Les copropriétaires peuvent également être consultés au cours d’une réunion.

Cette consultation écrite est organisée par le syndic, à son initiative ou la demande d’un des copropriétaires.

Lorsqu’un copropriétaire a été consulté par écrit, la décision est formalisée au terme d’un délai fixé par le syndic pour répondre à la consultation.

Les syndicats dont le nombre de voix est réparti entre deux copropriétaires.

Les syndicats composés de deux copropriétaires également bénéficient d’un régime dérogatoire, plus étoffé, tendant à faciliter la gestion et la prise de décision au sein de celle-ci.

Le syndic non professionnel.

Lorsque le syndic est non professionnel (l’un des deux copropriétaires) il se voit accorder la possibilité de solliciter l’autorisation du second copropriétaire afin de déléguer à un tiers sa mission et ce à une fin déterminée.

S’il y a conflits d’intérêts du syndicat non professionnel, l’autre copropriétaire peut exercer une action à son encontre en paiement des provisions et charges des articles 14-1 et 14-2 (dépenses courantes, travaux) de la loi du 11 juillet 1965.

Cette action est également ouverture à chacun des copropriétaires en cas de carence ou absence de syndic.

Les majorités et la prise de décisions.

Les décisions relevant de la majorité des voix exprimés des copropriétaires présents, représentés ou votant par correspondance et celles pour la désignation du syndic, peuvent être prises par le copropriétaire détenant plus de la moitié des voix.

Celles relevant de la majorité des voix de tous les copropriétaires – par celui détenant au moins deux tiers des voix.

Chaque copropriétaire peut prendre des mesures nécessaires à la conservation de l’immeuble, même si elles ne sont pas urgentes.

Toutes mesures conservatoires de l’article 41-16, ci-avant, peuvent être prises sans réunion d’assemblée générale, sauf lorsqu’il s’agit de l’approbation des comptes et vote du budget prévisionnel. Dans ce cas, le copropriétaire décisionnaire doit pourvoir à l’exécution de celles-ci et doit les notifier à l’autre copropriétaire, à peine d’inopposabilité à ce dernier.

Les deux copropriétaires composant le syndicat n’ont pas à convoquer préalablement une réunion, ils peuvent se réunir et prendre toutes les décisions dans les conditions de article 41-15 et celles relevant de l’unanimité.

Chaque copropriétaire peut convoquer l’autre à une assemblée générale en lui notifiant les points à l’ordre du jour. De même, sous réserve d’informer au préalable l’autre copropriétaire, chaque copropriétaire peut ajouter des points à l’ordre du jour.

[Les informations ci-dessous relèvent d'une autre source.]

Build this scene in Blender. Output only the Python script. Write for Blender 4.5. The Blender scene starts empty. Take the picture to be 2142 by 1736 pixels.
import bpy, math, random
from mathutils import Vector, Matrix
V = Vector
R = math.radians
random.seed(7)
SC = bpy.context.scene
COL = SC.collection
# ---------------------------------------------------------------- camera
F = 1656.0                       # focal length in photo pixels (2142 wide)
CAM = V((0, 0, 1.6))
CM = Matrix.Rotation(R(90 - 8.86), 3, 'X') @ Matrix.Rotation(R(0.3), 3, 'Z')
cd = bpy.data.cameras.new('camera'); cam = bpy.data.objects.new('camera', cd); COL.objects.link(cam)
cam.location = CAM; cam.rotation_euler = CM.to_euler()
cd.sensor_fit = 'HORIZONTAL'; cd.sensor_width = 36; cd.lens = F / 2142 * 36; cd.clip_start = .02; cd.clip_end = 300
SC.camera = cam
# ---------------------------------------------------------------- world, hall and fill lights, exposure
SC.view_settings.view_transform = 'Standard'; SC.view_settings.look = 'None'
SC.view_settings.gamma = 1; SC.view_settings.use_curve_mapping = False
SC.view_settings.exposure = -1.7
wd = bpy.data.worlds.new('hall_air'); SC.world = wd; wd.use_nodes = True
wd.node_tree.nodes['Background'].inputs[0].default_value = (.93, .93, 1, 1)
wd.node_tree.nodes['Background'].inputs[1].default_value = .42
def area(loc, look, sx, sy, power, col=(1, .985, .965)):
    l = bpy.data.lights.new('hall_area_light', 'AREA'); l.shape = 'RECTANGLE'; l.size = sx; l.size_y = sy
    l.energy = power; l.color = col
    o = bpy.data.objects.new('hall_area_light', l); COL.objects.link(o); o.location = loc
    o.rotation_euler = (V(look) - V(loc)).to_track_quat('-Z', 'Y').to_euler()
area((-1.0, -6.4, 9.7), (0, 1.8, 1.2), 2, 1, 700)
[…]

La contestation des décisions.

Chaque copropriétaire peut, à peine de déchéance, contester la décision prise par l’autre copropriétaire dans un délai de deux mois à compter de la notification de la décision.

Sauf cas d’urgence, l’exécution d’une décision prise par un copropriétaire sans l’accord de l’autre est suspendue pendant ce délai.

La contribution aux charges et les dépenses pour le compte de la copropriété.

Chaque copropriétaire est tenu de contribuer aux dépenses au titre des décisions et mesures, résultant de l’article 41-17, proportionnellement aux quotes-parts de parties communes afférentes à ses lots.

Lorsque l’un des copropriétaires a fait l’avance des sommes au titre des charges, il peut obliger l’autre copropriétaire à supporter avec lui les dépenses nécessaires.

Le copropriétaire non syndic qui perçoit des revenus ou engage des frais au titre de l’administration et de la gestion de la copropriété tient un état des dépenses et créances laissé à la disposition de l’autre copropriétaire.

Les autorisations judiciaires.

Un copropriétaire peut être autorisé judiciairement à passer seul un acte pour lequel le consentement de l’autre copropriétaire serait nécessaire, si le refus de celui-ci même en péril l’intérêt commun. L’acte passé conformément à l’autorisation judiciaire est opposable au copropriétaire dont le consentement a fait défaut.

Le président du tribunal judiciaire peut prescrire ou autoriser toutes les mesures urgentes que requiert l’intérêt commun. Il peut, notamment autoriser un copropriétaire à percevoir des débiteurs du syndicat ou de l’autre copropriétaire une provision destinée à faire face aux besoins urgents en prescrivant au besoin des condition de l’emploi.

Enfin, l’aliénation d’une partie commune peut être autorisée judiciairement à la demande d’un copropriétaire disposant d’au moins deux tiers des tantièmes, suivant les conditions et modalités définies à l’article 815-5-1 du code civil (indivision).

Il appartiendra désormais aux acteurs et professionnels de la copropriété de s’approprier en pratique, dans quelques mois, ces régimes particuliers et revenir sur leur mise en œuvre avec le recul d’une application dans le temps.